● Data excerpt
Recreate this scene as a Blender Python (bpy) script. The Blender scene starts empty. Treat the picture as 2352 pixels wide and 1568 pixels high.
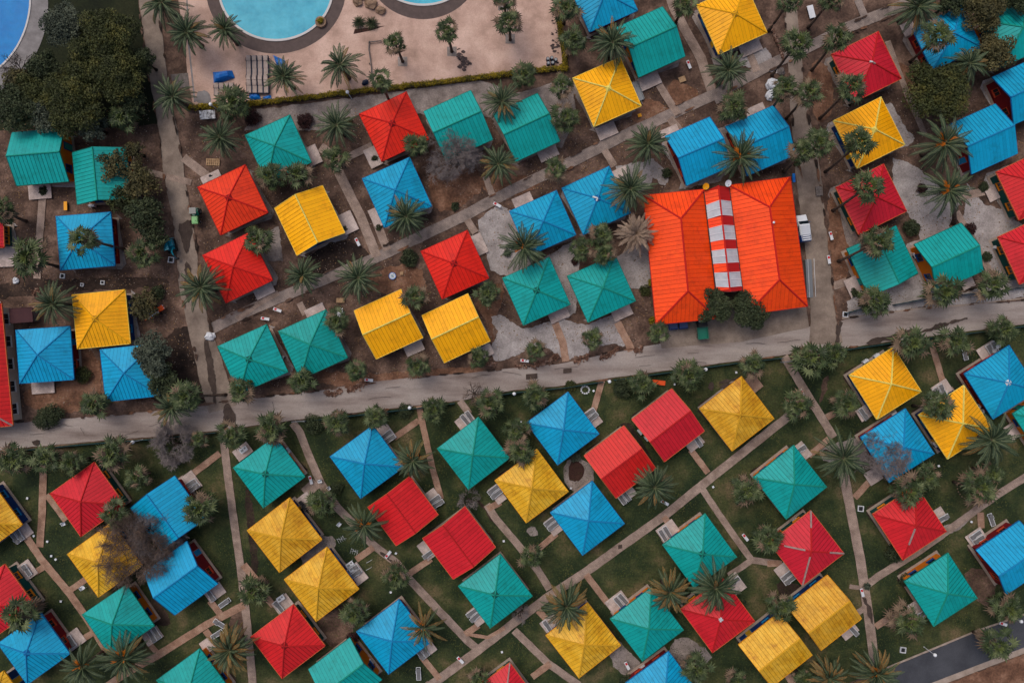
import bpy, bmesh, math, random
import numpy as np
from mathutils import Vector, Matrix, Euler, noise as mnoise

# ---------------------------------------------------------------- camera, sky, sun, exposure
SC = bpy.context.scene
COL = SC.collection
S = 0.065          # metres on the ground per unit of the plan grid
H = 110.0          # flying height of the drone
CX, CY = 1176.0, 784.0

cam_d = bpy.data.cameras.new('camera')
cam = bpy.data.objects.new('camera', cam_d); COL.objects.link(cam)
cam.location = (0, 0, H); cam.rotation_euler = (0, 0, 0)
cam_d.sensor_width = 36.0; cam_d.lens = 36.0 * H / (2352 * S)
cam_d.clip_start = 0.5; cam_d.clip_end = 3000
SC.camera = cam

SUN_EL, SUN_AZ = math.radians(60), math.radians(-38)      # from the upper left of the picture
world = bpy.data.worlds.new('World'); SC.world = world; world.use_nodes = True
nt = world.node_tree; nt.nodes.clear()
sky = nt.nodes.new('ShaderNodeTexSky'); sky.sky_type = 'NISHITA'; sky.sun_disc = False
sky.sun_elevation = SUN_EL; sky.sun_rotation = SUN_AZ
sky.air_density = 0.8; sky.dust_density = 5.0; sky.ozone_density = 0.0
bgn = nt.nodes.new('ShaderNodeBackground'); bgn.inputs['Strength'].default_value = 0.13
won = nt.nodes.new('ShaderNodeOutputWorld')
nt.links.new(sky.outputs[0], bgn.inputs[0]); nt.links.new(bgn.outputs[0], won.inputs[0])
sun_d = bpy.data.lights.new('sun', 'SUN'); sun_d.energy = 0.7; sun_d.angle = math.radians(32)
sun_d.color = (1.0, 0.97, 0.93)
sun = bpy.data.objects.new('sun', sun_d); COL.objects.link(sun)
sd = Vector((math.sin(SUN_AZ) * math.cos(SUN_EL), math.cos(SUN_AZ) * math.cos(SUN_EL), math.sin(SUN_EL)))
sun.rotation_euler = sd.to_track_quat('Z', 'Y').to_euler()
sun.location = (0, 0, 60)
SC.view_settings.view_transform = 'Standard'; SC.view_settings.look = 'None'
SC.view_settings.exposure = -0.06; SC.view_settings.gamma = 1.0
SC.render.engine = 'CYCLES'

# ---------------------------------------------------------------- helpers
R = random.Random(7)
def G(px, py, z=0.0):
    k = S * (H - z) / H
    return Vector(((px - CX) * k, -(py - CY) * k, z))
def lin(c):
    c = c / 255.0
    return c / 12.92 if c <= 0.04045 else ((c + 0.055) / 1.055) ** 2.4
def rgb(r, g, b): return (lin(r), lin(g), lin(b), 1.0)

def tag(o, label=None, cat=None, group=None, kind=None):
    if label: o['label'] = label
    if cat: o['category'] = cat
    if group: o['group'] = group
    if kind: o['kind'] = kind
    return o
def empty(name, loc, rz=0.0, label=None, cat=None, group=None):
    o = bpy.data.objects.new(name, None); COL.objects.link(o)
    o.empty_display_size = 0.3; o.location = loc; o.rotation_euler = (0, 0, rz)
    return tag(o, label, cat, group)
def link(name, me, parent=None):
    o = bpy.data.objects.new(name, me); COL.objects.link(o)
    if parent is not None: o.parent = parent
    return o
def copy_tree(o, parent=None):
    c = o.copy(); COL.objects.link(c); c.parent = parent
    for ch in list(o.children): copy_tree(ch, c)
    return c

class MB:
    def __init__(s): s.v = []; s.f = []; s.m = []
    def face(s, pts, mi=0):
        n = len(s.v); s.v.extend([tuple(p) for p in pts]); s.f.append(tuple(range(n, n + len(pts)))); s.m.append(mi)
    def hexa(s, b, t, mi=0):
        n = len(s.v); s.v.extend([tuple(p) for p in list(b) + list(t)])
        for q in ((3,2,1,0), (4,5,6,7), (0,1,5,4), (1,2,6,5), (2,3,7,6), (3,0,4,7)):
            s.f.append(tuple(n + i for i in q)); s.m.append(mi)
    def box(s, c, d, rz=0.0, mi=0, tilt=0.0):
        x, y, z = d[0]/2, d[1]/2, d[2]/2
        M = Matrix.Translation(c) @ Matrix.Rotation(rz, 4, 'Z') @ Matrix.Rotation(tilt, 4, 'Y')
        P = [M @ Vector(p) for p in ((-x,-y,-z),(x,-y,-z),(x,y,-z),(-x,y,-z),(-x,-y,z),(x,-y,z),(x,y,z),(-x,y,z))]
        s.hexa(P[:4], P[4:], mi)
    def tube(s, pts, rad, n=6, mi=0, cap=True):
        pts = [Vector(p) for p in pts]
        if not hasattr(rad, '__len__'): rad = [rad] * len(pts)
        base = len(s.v)
        for i, p in enumerate(pts):
            d = (pts[min(i+1, len(pts)-1)] - pts[max(i-1, 0)])
            d = d.normalized() if d.length > 1e-6 else Vector((0,0,1))
            a = d.cross(Vector((0, 0, 1)))
            if a.length < 0.05: a = d.cross(Vector((0, 1, 0)))
            a.normalize(); b = d.cross(a)
            for k in range(n):
                t = 2*math.pi*k/n
                s.v.append(tuple(p + (a*math.cos(t) + b*math.sin(t)) * rad[i]))
        for i in range(len(pts)-1):
            for k in range(n):
                k2 = (k+1) % n
                s.f.append((base+i*n+k, base+i*n+k2, base+(i+1)*n+k2, base+(i+1)*n+k)); s.m.append(mi)
        if cap:
            s.f.append(tuple(base + k for k in range(n-1, -1, -1))); s.m.append(mi)
            s.f.append(tuple(base + (len(pts)-1)*n + k for k in range(n))); s.m.append(mi)
    def ball(s, c, r, mi=0, nu=12, nv=8, sc=(1,1,1), jit=0.0, rng=None):
        base = len(s.v); c = Vector(c)
        for j in range(nv+1):
            ph = math.pi*j/nv
            for i in range(nu):
                th = 2*math.pi*i/nu
                d = Vector((math.sin(ph)*math.cos(th), math.sin(ph)*math.sin(th), math.cos(ph)))
                q = 1.0 + (jit * mnoise.noise(d*1.7 + c*3.1) if jit else 0)
                s.v.append((c.x+d.x*r*sc[0]*q, c.y+d.y*r*sc[1]*q, c.z+d.z*r*sc[2]*q))
        for j in range(nv):
            for i in range(nu):
                i2 = (i+1) % nu
                s.f.append((base+j*nu+i, base+(j+1)*nu+i, base+(j+1)*nu+i2, base+j*nu+i2)); s.m.append(mi)
    def mesh(s, name, mats, smooth=False):
        me = bpy.data.meshes.new(name); me.from_pydata(s.v, [], s.f)
        for m in (mats if isinstance(mats, (list, tuple)) else [mats]): me.materials.append(m)
        if any(s.m): me.polygons.foreach_set('material_index', s.m)
        if smooth: me.polygons.foreach_set('use_smooth', [True]*len(s.f))
        me.update(); return me
    def build(s, name, mats, parent=None, smooth=False):
        return link(name, s.mesh(name, mats, smooth), parent)

# ---------------------------------------------------------------- materials
def mat(name, cols, scale=1.0, rough=0.85, bump=0.0, bscale=None, fine=0.0, metal=0.0, spec=0.3, island=0.0, stretch=None, detail=6.0, pos=None, trans=0.0, coat=0.0, bdist=0.05):
    m = bpy.data.materials.new(name); m.use_nodes = True
    t = m.node_tree; N = t.nodes; L = t.links
    p = N['Principled BSDF']
    p.inputs['Roughness'].default_value = rough; p.inputs['Metallic'].default_value = metal
    p.inputs['Specular IOR Level'].default_value = spec
    if coat: p.inputs['Coat Weight'].default_value = coat
    if not isinstance(cols, list): cols = [cols]
    tc = N.new('ShaderNodeTexCoord'); mp = N.new('ShaderNodeMapping'); L.new(tc.outputs['Object'], mp.inputs[0])
    if stretch: mp.inputs['Scale'].default_value = stretch
    if len(cols) == 1:
        rc = N.new('ShaderNodeRGB'); rc.outputs[0].default_value = cols[0]; out = rc.outputs[0]
    else:
        nz = N.new('ShaderNodeTexNoise'); nz.inputs['Scale'].default_value = scale; nz.inputs['Detail'].default_value = detail
        nz.inputs['Roughness'].default_value = 0.62
        L.new(mp.outputs[0], nz.inputs['Vector'])
        cr = N.new('ShaderNodeValToRGB'); L.new(nz.outputs['Fac'], cr.inputs[0])
        ps = pos or [0.32 + 0.36*i/(len(cols)-1) for i in range(len(cols))]
        el = cr.color_ramp.elements
        el[0].position = ps[0]; el[0].color = cols[0]; el[1].position = ps[-1]; el[1].color = cols[-1]
        for i in range(1, len(cols)-1):
            e = el.new(ps[i]); e.color = cols[i]
        out = cr.outputs[0]
    if fine:
        n2 = N.new('ShaderNodeTexNoise'); n2.inputs['Scale'].default_value = (bscale or 6.0); n2.inputs['Detail'].default_value = 5
        n2.inputs['Roughness'].default_value = 0.75
        L.new(tc.outputs['Object'], n2.inputs['Vector'])
        mr = N.new('ShaderNodeMapRange'); mr.inputs[1].default_value = 0.34; mr.inputs[2].default_value = 0.66
        mr.inputs[3].default_value = 1 - fine; mr.inputs[4].default_value = 1 + fine
        L.new(n2.outputs['Fac'], mr.inputs[0])
        hs = N.new('ShaderNodeHueSaturation'); L.new(out, hs.inputs['Color']); L.new(mr.outputs[0], hs.inputs['Value']); out = hs.outputs[0]
    if island:
        ge = N.new('ShaderNodeNewGeometry'); mr = N.new('ShaderNodeMapRange')
        mr.inputs[3].default_value = 1 - island; mr.inputs[4].default_value = 1 + island
        L.new(ge.outputs['Random Per Island'], mr.inputs[0])
        hs = N.new('ShaderNodeHueSaturation'); L.new(out, hs.inputs['Color']); L.new(mr.outputs[0], hs.inputs['Value']); out = hs.outputs[0]
    L.new(out, p.inputs['Base Color'])
    if bump:
        nb = N.new('ShaderNodeTexNoise'); nb.inputs['Scale'].default_value = (bscale or 6.0); nb.inputs['Detail'].default_value = 6
        L.new(tc.outputs['Object'], nb.inputs['Vector'])
        bp = N.new('ShaderNodeBump'); bp.inputs['Strength'].default_value = bump; bp.inputs['Distance'].default_value = bdist
        L.new(nb.outputs['Fac'], bp.inputs['Height']); L.new(bp.outputs[0], p.inputs['Normal'])
    return m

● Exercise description
From the first line of the listing above, repeat every line through the one holding "CX, CY = 1176.0, 784.0". Both ends count, and pictures stay out.

● Answer for this exercise
Recreate this scene as a Blender Python (bpy) script. The Blender scene starts empty. Treat the picture as 2352 pixels wide and 1568 pixels high.
import bpy, bmesh, math, random
import numpy as np
from mathutils import Vector, Matrix, Euler, noise as mnoise

# ---------------------------------------------------------------- camera, sky, sun, exposure
SC = bpy.context.scene
COL = SC.collection
S = 0.065          # metres on the ground per unit of the plan grid
H = 110.0          # flying height of the drone
CX, CY = 1176.0, 784.0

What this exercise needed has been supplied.